Exact results for the low energy AdS 4 × $ \mathbb{C}\mathbb{P} $ 3 string theory

We derive the Thermodynamic Bethe Ansatz equations for the relativistic sigma model describing the AdS4 × ℂℙ3 string II A theory at strong coupling (i.e. in the Alday-Maldacena decoupling limit). The corresponding Y-system involves an infinite number of Y functions and is of a new type, although it shares a peculiar feature with the Y-system for AdS4 × ℂℙ3. A truncation of the equations at level p and a further generalisation to generic rank N allow us an alternative description of the theory as the N = 4, p = ∞ representative in an infinite family of models corresponding to the conformal cosets (ℂℙN-1)p × U(1), perturbed by a relevant composite field φ(N,p) = φ[(ℂℙN-1)p] × φ[U(1)] that couples the two independent conformal field theories.
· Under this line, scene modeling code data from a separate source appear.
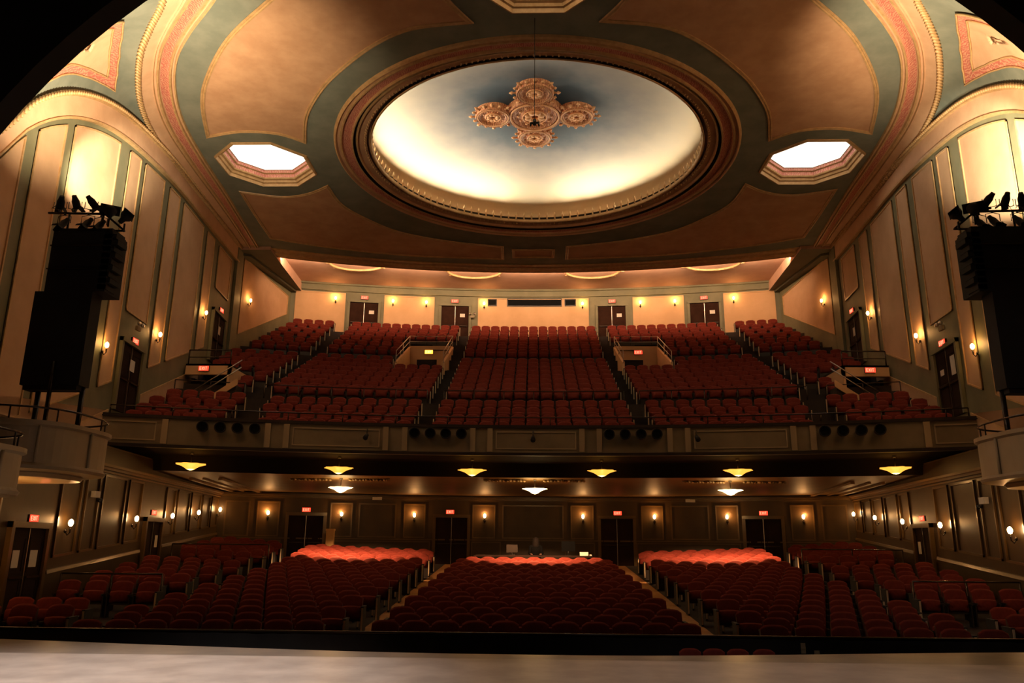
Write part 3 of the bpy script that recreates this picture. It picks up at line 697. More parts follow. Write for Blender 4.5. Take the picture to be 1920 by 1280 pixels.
# balcony terraces
ROWS = []      # (Yrow, top z, group)
for k, (y, z) in enumerate(((28.6, 6.0), (29.42, 6.39), (30.24, 6.81), (31.05, 7.25))): ROWS.append((y, z, 'front'))
for k in range(8): ROWS.append((33.4 + .843 * k, 8.18 + .393 * k, 'middle'))
for k in range(6): ROWS.append((41.3 + .86 * k, 11.92 + .5 * k, 'top'))
TER = [(27.45, 5.16)]
for (y, z, g) in ROWS:
    f = z - .84
    if (y, g) == (33.4, 'middle'): TER.append((31.2, 6.42)); TER.append((32.55, f))
    elif (y, g) == (41.3, 'top'): TER.append((39.45, 10.3)); TER.append((40.55, f))
    elif g == 'front' and y == 28.6: pass
    else: TER.append((y - .70, f))
TER.append((46.9, 13.47))
def in_vom(x, y): return (4.5 < abs(x) < 6.9 and 38.0 < y < 42.4) or (12.9 < abs(x) < 14.7 and 32.4 < y < 34.2)
bx = sorted(set([-16.2, 16.2] + [s * v_ for s in (-1, 1) for v_ in (0.6, 1.8, 3.0, 3.8, 4.5, 5.7, 6.9, 8.2, 9.6, 11.0, 11.7, 12.9, 14.7, 15.4)]))
b = MB()
def cap(x, y): return max(-UW(y) - .1, min(UW(y) + .1, x))
for (y0, z), (y1, zn) in zip(TER, TER[1:]):
    for x0, x1 in zip(bx, bx[1:]):
        xm = (x0 + x1) / 2
        if in_vom(xm, arcY((y0 + y1) / 2, xm, -14)): continue
        xa, xb = cap(x0, y0), cap(x1, y0)
        A, B, D, E_ = (xa, arcY(y0, xa, -14), z), (xb, arcY(y0, xb, -14), z), (xb, arcY(y1, xb, -14), z), (xa, arcY(y1, xa, -14), z)
        b.add([A, B, D, E_], [(0, 1, 2, 3)])
        if y1 < 46.8: b.add([E_, D, (D[0], D[1], zn), (E_[0], E_[1], zn)], [(0, 1, 2, 3)], 1)
FB = struct(b.build('floor_balcony', ['carpet', 'concrete'], recalc=False))
# balcony front
b = MB(); b.box(-14.35, 14.35, -.25, 0, 4.62, 5.62, fasciamap, nu=30)
FA = struct(b.build('wall_balcony_front', 'fascia'))
b = MB(); b.box(-14.35, 14.35, -.3, .07, 5.58, 5.68, fasciamap, nu=30); b.box(-14.35, 14.35, 0, .09, 4.62, 4.72, fasciamap, nu=30); b.build('ledge', 'concrete', FA)
for X in (-12.15, -9.0, -8.4, -5.1, -4.45, -2.1, -1.5, 1.7, 2.3, 4.7, 5.3, 8.7, 9.3, 12.6):
    b = MB(); b.box(X - .09, X + .09, 0, .07, 4.74, 5.56, fasciamap); b.build('pilaster_strip', 'fascia_light', FA)
for (a, c) in ((-8.2, -5.3), (-1.3, 1.5), (5.5, 8.5), (-14.2, -12.4), (12.8, 14.2)):
    b = MB(); frame_only(b, fasciamap, a, c, 4.84, 5.46, fw=.04, fd=.03, n=3); b.build('panel_moulding', 'fascia_light', FA)
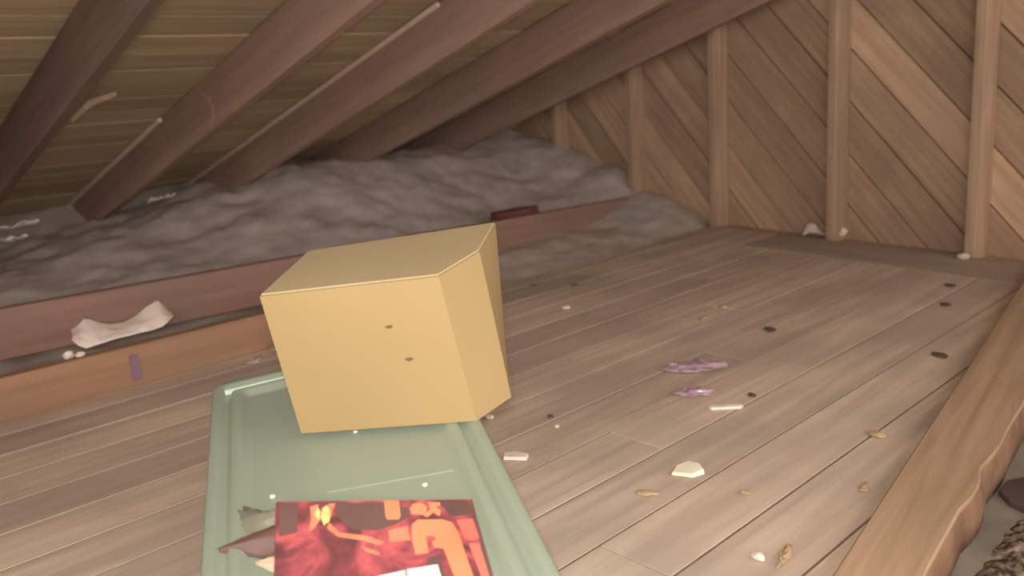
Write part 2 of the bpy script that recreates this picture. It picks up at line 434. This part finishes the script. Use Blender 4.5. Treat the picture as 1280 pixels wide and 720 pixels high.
# inner edge at the back with its highlight painted on, and a faint moulded rib across the panel
def strip(name, a, b, w, n0, n1, mat, label=None):
    a = Vector((a[0], a[1], 0)); b = Vector((b[0], b[1], 0)); d = (b-a).normalized(); p = Vector((-d.y, d.x, 0))*w/2
    v = [(q_.x, q_.y, n_) for n_ in (n0, n1) for q_ in (a-p, b-p, b+p, a+p)]
    f = [(3, 2, 1, 0), (4, 5, 6, 7), (0, 1, 5, 4), (1, 2, 6, 5), (2, 3, 7, 6), (3, 0, 4, 7)]
    o = new_obj(name, v, f, mat, tote); place_in_tote(o)
    if label: o['label'] = label
    return o
strip('lid_ridge', (U0+0.020, V1-0.0335), (U1-0.03, V1-0.0335), 0.006, -0.006, 0.0022, M['tote_edge'], 'ridge along the back of the lid, highlight painted in')
strip('moulded_rib', (-0.03, -0.080), (0.128, -0.107), 0.0035, -0.0085, -0.0062, M['tote'])
# tub below: tapers down to the deck
v = []; f = []; top = rrect(0.014, 0.03); bot = rrect(0.045, 0.03); n = len(top)
for x, y in top: v.append(wl(x, y, -0.012)-Vector((O.x, O.y, 0)))
for x, y in bot:
    p = wl(x, y, -0.1); q_ = Vector((p.x+0.02, p.y+0.01, 0.0025)); v.append(q_-Vector((O.x, O.y, 0)))
for i in range(n): f.append((i, (i+1) % n, n+(i+1) % n, n+i))
f.append(tuple(range(n, 2*n))); f.append(tuple(range(n-1, -1, -1)))
new_obj('tub', v, f, M['tote_groove'], tote)

# ------------------------------------------------------------------ yellow box (five-sided carton)
M['yellow'] = mottled('yellow_board', srgb(154, 133, 94), srgb(160, 138, 98), 3, 0.62, 0, 0.3)
M['yellow_pale'] = mottled('yellow_board_edge', srgb(166, 150, 118), srgb(172, 156, 124), 6, 0.7, 0, 0.3)
M['spot'] = mottled('brown_spot', srgb(104, 82, 52), srgb(116, 92, 58), 6, 0.8)
BZ = 0.0012
bot = [(-0.052, 0.064), (0.181, -0.022), (0.242, 0.016), (0.264, 0.112), (0.020, 0.20)]
top = [(-0.059, 0.055), (0.164, -0.014), (0.233, 0.042), (0.283, 0.141), (0.013, 0.191)]
H_ = 0.220
ybox = empty('yellow_box', tuple(wl(0.12, 0.09, BZ))); tag(ybox, 'yellow cardboard box tilted on the back of the green tote lid', 'box')
binv = Matrix.Translation(-Vector(wl(0.12, 0.09, BZ)))
def bwall(name, bp, tp, h0, h1, mat):
    n = len(bp); v = [wl(x, y, h0) for x, y in bp]+[wl(x, y, h1) for x, y in tp]
    f = [tuple(range(n-1, -1, -1)), tuple(range(n, 2*n))]+[(i, (i+1) % n, n+(i+1) % n, n+i) for i in range(n)]
    v = [p-wl(0.12, 0.09, BZ) for p in v]
    return new_obj(name, v, f, mat, ybox, 0.0018)
def carton(name, bp, tp, h0, h1, mat, G=10):
    v = []; f = []; base = wl(0.12, 0.09, BZ); n = len(bp); sm = []
    for k in range(n):
        b0, b1, t0, t1 = (wl(*p, h) for p, h in ((bp[k], h0), (bp[(k+1) % n], h0), (tp[k], h1), (tp[(k+1) % n], h1)))
        o_ = len(v)
        for j in range(G+1):
            for i in range(G+1):
                v.append(b0.lerp(b1, i/G).lerp(t0.lerp(t1, i/G), j/G)-base)
        for j in range(G):
            for i in range(G):
                a = o_+j*(G+1)+i; f.append((a, a+1, a+G+2, a+G+1)); sm.append(True)
    o_ = len(v); v += [wl(*p, h0)-base for p in bp]; f.append(tuple(range(o_+n-1, o_-1, -1)))
    o_ = len(v); v += [wl(*p, h1)-base for p in tp]; f.append(tuple(range(o_, o_+n)))
    me = bpy.data.meshes.new(name); me.from_pydata([tuple(p) for p in v], [], f); me.materials.append(mat)
    for q, p in enumerate(me.polygons): p.use_smooth = q < len(sm)
    o = bpy.data.objects.new(name, me); COL.objects.link(o); o.parent = ybox
    return o
carton('carton_body', bot, top, BZ, H_-0.003, M['yellow'])
cx = sum(p[0] for p in top)/5; cy = sum(p[1] for p in top)/5
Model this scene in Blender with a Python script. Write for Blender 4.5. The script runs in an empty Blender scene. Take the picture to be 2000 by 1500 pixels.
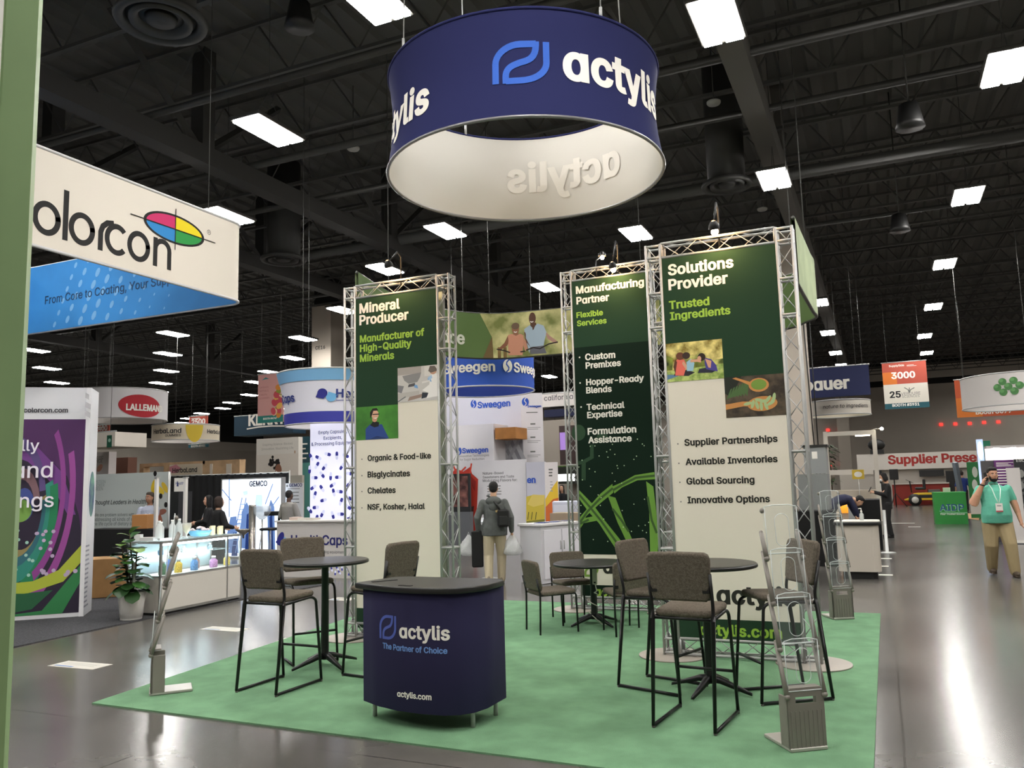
import bpy, math, os, random
from mathutils import Vector as V, Matrix
from mathutils.geometry import delaunay_2d_cdt
SC = bpy.context.scene
COL = SC.collection
PI = math.pi
# ---------------------------------------------------------------- camera
FPX, PSI, TH, RO = 1600.0, .4188, .121, -.0265
CAM = V((0, 0, 1.7))
F = V((-math.sin(PSI) * math.cos(TH), math.cos(PSI) * math.cos(TH), math.sin(TH)))
R0 = V((math.cos(PSI), math.sin(PSI), 0))
U0 = R0.cross(F)
RX = R0 * math.cos(RO) + U0 * math.sin(RO)
UX = U0 * math.cos(RO) - R0 * math.sin(RO)
cd = bpy.data.cameras.new('camera')
cam = bpy.data.objects.new('camera', cd)
COL.objects.link(cam)
cd.sensor_fit = 'HORIZONTAL'
cd.sensor_width = 36
cd.lens = FPX / 2000 * 36
cd.clip_end = 300
cam.matrix_world = Matrix(((RX.x, UX.x, -F.x, CAM.x), (RX.y, UX.y, -F.y, CAM.y), (RX.z, UX.z, -F.z, CAM.z), (0, 0, 0, 1)))
SC.camera = cam
# ---------------------------------------------------------------- world, exposure
wd = bpy.data.worlds.new('hall_air')
SC.world = wd
wd.use_nodes = True
wd.node_tree.nodes['Background'].inputs[0].default_value = (1, .95, .88, 1)
wd.node_tree.nodes['Background'].inputs[1].default_value = .02
SC.view_settings.view_transform = 'Standard'
SC.view_settings.look = 'None'
SC.view_settings.gamma = 1
SC.view_settings.exposure = 0.62
LAMP_L = 66.0          # radiance of the highbay diffusers
LAMP_C = 'fffcf7'
SC.cycles.max_bounces = 8
SC.cycles.diffuse_bounces = 3
SC.cycles.glossy_bounces = 3
SC.cycles.transparent_max_bounces = 24
SC.cycles.caustics_reflective = False
SC.cycles.caustics_refractive = False
SC.cycles.sample_clamp_indirect = 3
# ---------------------------------------------------------------- the photograph's rays -> points of the hall
def ray(x, y): return F + RX * ((x - 1000) / FPX) - UX * ((y - 750) / FPX)
def at(x, y, d): return CAM + ray(x, y) * d
def gz(x, y, z=0.0):
    r = ray(x, y)
    return CAM + r * ((z - CAM.z) / r.z)
def gy(x, y, Y):
    r = ray(x, y)
    return CAM + r * (Y / r.y)
def gx(x, y, X):
    r = ray(x, y)
    return CAM + r * (X / r.x)
def dep(p): return (V(p) - CAM).dot(F)
def zat(x, y, p):
    r = ray(x, y)
    return CAM.z + r.z * math.hypot(p[0], p[1]) / math.hypot(r.x, r.y)
# ---------------------------------------------------------------- materials
def lin(h):
    o = []
    for i in (0, 2, 4):
        c = int(h[i:i + 2], 16) / 255
        o.append(c / 12.92 if c <= .04045 else ((c + .055) / 1.055) ** 2.4)
    return (*o, 1)
MT = {}
def mat(h, rough=.6, metal=0.0, emit=0.0, noise=None, bump=None, clear=0.0, h2=None, spec=.5, coat=0.0, key=''):
    k = (h, rough, metal, emit, noise, bump, clear, h2, spec, coat, key)
    if k in MT: return MT[k]
    m = bpy.data.materials.new('surface_' + (key or h))
    m.use_nodes = True
    nt = m.node_tree
    b = nt.nodes['Principled BSDF']
    b.inputs['Base Color'].default_value = lin(h)
    b.inputs['Roughness'].default_value = rough
    b.inputs['Metallic'].default_value = metal
    b.inputs['Specular IOR Level'].default_value = spec
    b.inputs['Coat Weight'].default_value = coat
    if emit:
        b.inputs['Emission Color'].default_value = lin(h)
        b.inputs['Emission Strength'].default_value = emit
    tc = None
    if noise or bump: tc = nt.nodes.new('ShaderNodeTexCoord')
    if noise:
        n = nt.nodes.new('ShaderNodeTexNoise')
        n.inputs['Scale'].default_value = noise[0]
        n.inputs['Detail'].default_value = 5
        nt.links.new(tc.outputs['Object'], n.inputs['Vector'])
        r = nt.nodes.new('ShaderNodeValToRGB')
        r.color_ramp.elements[0].position = .36
        r.color_ramp.elements[1].position = .64
        c = lin(h)
        a = noise[1]
        r.color_ramp.elements[0].color = (*[v * (1 - a) for v in c[:3]], 1)
        r.color_ramp.elements[1].color = lin(h2) if h2 else (*[min(1, v * (1 + a)) for v in c[:3]], 1)
        nt.links.new(n.outputs['Fac'], r.inputs['Fac'])
        nt.links.new(r.outputs['Color'], b.inputs['Base Color'])
        if emit: nt.links.new(r.outputs['Color'], b.inputs['Emission Color'])
    if bump:
        n = nt.nodes.new('ShaderNodeTexNoise')
        n.inputs['Scale'].default_value = bump[0]
        n.inputs['Detail'].default_value = 3
        nt.links.new(tc.outputs['Object'], n.inputs['Vector'])
        u = nt.nodes.new('ShaderNodeBump')
        u.inputs['Strength'].default_value = bump[1]
        u.inputs['Distance'].default_value = .02
        nt.links.new(n.outputs['Fac'], u.inputs['Height'])
        nt.links.new(u.outputs['Normal'], b.inputs['Normal'])
    if clear:
        out = nt.nodes['Material Output']
        t = nt.nodes.new('ShaderNodeBsdfTransparent')
        t.inputs[0].default_value = lin('fcfdfd')
        mx = nt.nodes.new('ShaderNodeMixShader')
        mx.inputs[0].default_value = clear
        nt.links.new(b.outputs[0], mx.inputs[1])
        nt.links.new(t.outputs[0], mx.inputs[2])
        nt.links.new(mx.outputs[0], out.inputs[0])
    MT[k] = m
    return m
# ---------------------------------------------------------------- lettering outlines
FONTS = {}
def font(n):
    if n not in FONTS:
        try: FONTS[n] = bpy.data.fonts.load(os.path.join(bpy.utils.system_resource('DATAFILES', path='fonts'), n))
        except Exception: FONTS[n] = None
    return FONTS[n]
def area2(q): return sum(q[i - 1][0] * q[i][1] - q[i][0] * q[i - 1][1] for i in range(len(q))) / 2
def wind(p, q):
    w = 0
    x, y = p
    for i in range(len(q)):
        a, b = q[i - 1], q[i]
        s = (b[0] - a[0]) * (y - a[1]) - (x - a[0]) * (b[1] - a[1])
        if a[1] <= y < b[1] and s > 0: w += 1
        elif b[1] <= y < a[1] and s < 0: w -= 1
    return w
GC = {}
def glyphs(s, fn='Inter.woff2', w=0.0, sp=1.0, res=3):
    k = (s, fn, w, sp)
    if k in GC: return GC[k]
    cu = bpy.data.curves.new('lettering', 'FONT')
    cu.body = s
    cu.fill_mode = 'NONE'
    cu.resolution_u = res
    cu.space_character = sp
    if fn and font(fn): cu.font = font(fn)
    ob = bpy.data.objects.new('lettering', cu)
    COL.objects.link(ob)
    dg = bpy.context.evaluated_depsgraph_get()
    me = ob.evaluated_get(dg).to_mesh()
    nb = {}
    for e in me.edges:
        a, b = e.vertices
        nb.setdefault(a, []).append(b)
        nb.setdefault(b, []).append(a)
    co = [(v.co.x, v.co.y) for v in me.vertices]
    seen = set()
    loops = []
    for i in range(len(co)):
        if i in seen or i not in nb: continue
        L = [i]
        seen.add(i)
        p = i
        while True:
            n = [t for t in nb[p] if t not in seen]
            if not n: break
            p = min(n) if len(L) == 1 else n[0]
            seen.add(p)
            L.append(p)
        q = []
        for t in L:
            if not q or abs(co[t][0] - q[-1][0]) + abs(co[t][1] - q[-1][1]) > 1e-4: q.append(co[t])
        if len(q) > 2: loops.append(q)
    bpy.data.objects.remove(ob)
    if not loops:
        GC[k] = ([], [], (0, 1, 0, 1))
        return GC[k]
    sg = area2(max(loops, key=lambda q: abs(area2(q)))) > 0
    if not sg: loops = [q[::-1] for q in loops]
    if w:
        nl = []
        for q in loops:
            n = len(q)
            o = []
            for i in range(n):
                p0, p1, p2 = q[i - 1], q[i], q[(i + 1) % n]
                def nr(a, c):
                    dx, dy = c[0] - a[0], c[1] - a[1]
                    l = math.hypot(dx, dy) or 1
                    return dy / l, -dx / l
                n1, n2 = nr(p0, p1), nr(p1, p2)
                mx, my = n1[0] + n2[0], n1[1] + n2[1]
                l = math.hypot(mx, my)
                if l < .3: mx, my, l = n1[0], n1[1], 1
                t = w / max(.5, l / 2) / l
                o.append((p1[0] + mx * t, p1[1] + my * t * .7))
            if area2(q) < 0 and area2(o) > 0: continue
            nl.append(o)
        loops = nl
    vs, fs = [], []
    todo = sorted(loops, key=lambda q: min(p[0] for p in q))
    while todo:                                     # letters one by one
        grp = [todo.pop(0)]
        xm = max(p[0] for p in grp[0])
        while todo and min(p[0] for p in todo[0]) < xm:
            grp.append(todo.pop(0))
            xm = max(xm, max(p[0] for p in grp[-1]))
        pts, ed = [], []
        for q in grp:
            b = len(pts)
            pts += [V(p) for p in q]
            ed += [(b + i, b + (i + 1) % len(q)) for i in range(len(q))]
        rv, _, rf, _, _, _ = delaunay_2d_cdt(pts, ed, [], 0, 1e-6)
        b = len(vs)
        vs += [(p.x, p.y) for p in rv]
        for f in rf:
            c = (sum(rv[i].x for i in f) / len(f), sum(rv[i].y for i in f) / len(f))
            if sum(wind(c, q) for q in grp) > 0: fs.append(tuple(b + i for i in f))
    xs = [vs[i][0] for f in fs for i in f]
    ys = [vs[i][1] for f in fs for i in f]
    GC[k] = (vs, fs, (min(xs), max(xs), min(ys), max(ys)))
    return GC[k]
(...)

The calculation of the ultraviolet central charge confirms the conjecture by Basso and Rej and the conformal dimension of the perturbing operator, at every N and p, is obtained using the Y-system periodicity. The conformal dimension of φ[(ℂℙN-1)p] matches that of the field identified by Fendley while discussing integrability issues for the purely bosonic ℂℙN-1 sigma model.